Bien que cette technique soit prometteuse, il n’existe encore aujourd’hui pas ou peu de solutions commerciales pour la déployer de manière industrielle pour France Télévisions. Différents acteurs travaillent à la fiabilisation de leur produit et à la diminution de la puissance nécessaire — il faut à l’heure où nous écrivons ces lignes des téléphones puissants et récents pour pouvoir en profiter — et pourraient bientôt proposer leur technologie à des distributeurs comme France Télévisions, qui grâce à ces acteurs pourrait bientôt continuer ses expérimentations à une plus grande échelle.
Nous noterons cependant la complexité de mise en place d’une telle méthode.
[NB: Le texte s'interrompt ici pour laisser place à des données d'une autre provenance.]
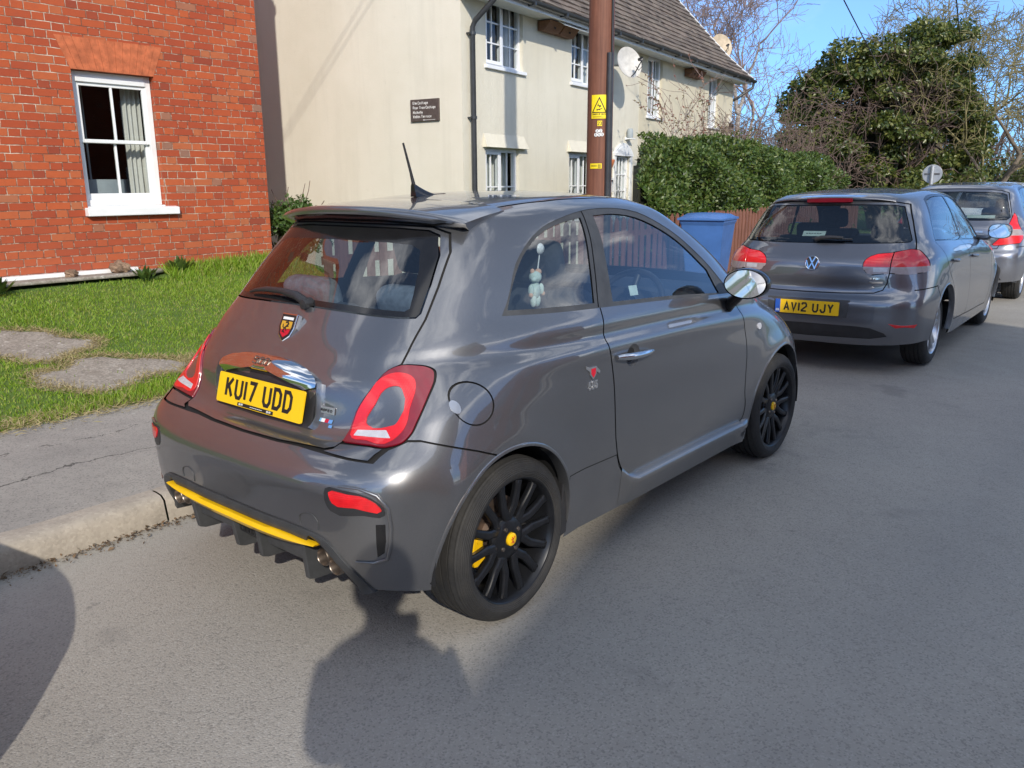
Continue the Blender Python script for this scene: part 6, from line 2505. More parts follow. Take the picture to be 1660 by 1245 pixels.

L’intégration du support des vidéos 360 classiques peut se faire assez simplement sans avoir à changer l’intégralité de l’infrastructure existante — nous l’avons vu : il s’agit de vidéos “rectangulaires” classiques, de telle sorte que les encodeurs, espaces de stockage, réseaux de diffusion de contenu (CDN), décodeurs, etc., ne savent en réalité pas qu’il s’agit de vidéo 360 et seul le lecteur vidéo doit travailler pour afficher la bonne partie de l’image.
A contrario, la mise en place de techniques de tuiles nécessite de changer et repenser une bonne partie de l’infrastructure, pouvant potentiellement engendrer des coûts initiaux de mise en place bien plus importants.
Enfin, bien que ce point n’ait pas été abordé dans cet article, la captation en 16K tout au moins pour le direct nécessite encore aujourd’hui des ensembles de caméras et de serveurs à très haut budget, limitant pour le moment la démocratisation de ces technologies, avant que la loi de Moore ne fasse son effet au fur et à mesure du temps.